This week we continue our discussion about hedges, boundaries, and xenophobia in Middle-earth. Some racial issues crop up, as well; we mull over ideas about how people of color are—and aren’t—represented in Tolkien’s world.

The chapter is packed with judgments about newcomers and strangers. Are they justified? See whether you agree with us.

RANDOM-ASS THEME: Student loans

2 thoughts on “#10—“Strider”

  1. Excellent! Just one addition — The “All that is gold does not glitter” verse was written by Bilbo “for the Dúnadan, a long time ago, when he first told me about himself.” Bilbo recites the poem during The Council of Elrond and whispers its origin to Frodo. I take “the Dúnadan” to be Aragorn, given that he is the only individual (“he”) whom Bilbo refers to that way.
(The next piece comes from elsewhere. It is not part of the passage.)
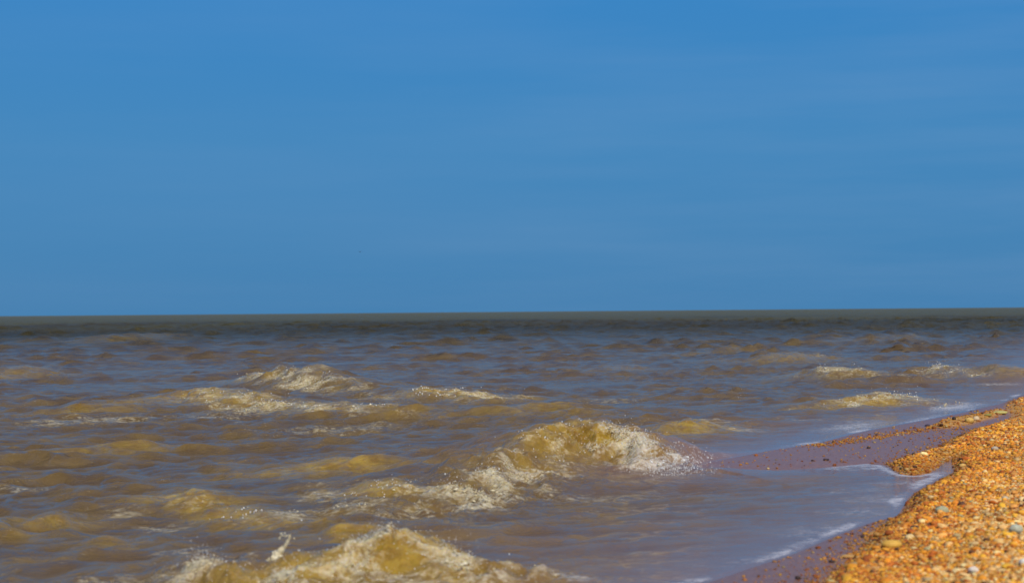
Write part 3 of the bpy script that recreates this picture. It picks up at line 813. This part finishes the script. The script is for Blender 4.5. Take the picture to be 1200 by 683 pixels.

  2. Great episode, especially the hedge and border jokes! You touched briefly on Merry observing the ringwraiths, but I thought it is really interesting which words Merry uses: “Suddenly I shivered and felt that something horrible was creeping near […]. It slid away at once.” Later Merry mentions hissing. Farmer Maggot also recalls that the rider, he had met, sniffing. The men who received the Nine Rings are described as proud and great, and “three were great lords Númenórean race” (The Silmarillion, chapter Akallabêth, in the Harper Collins 1999 edition p. 320). Given that the words creeping, slid, hissing and sniffing not only show that they have descended into the shadow world but also move and behave in a way the hobbits associate with animals, about as far from great lords as you can get.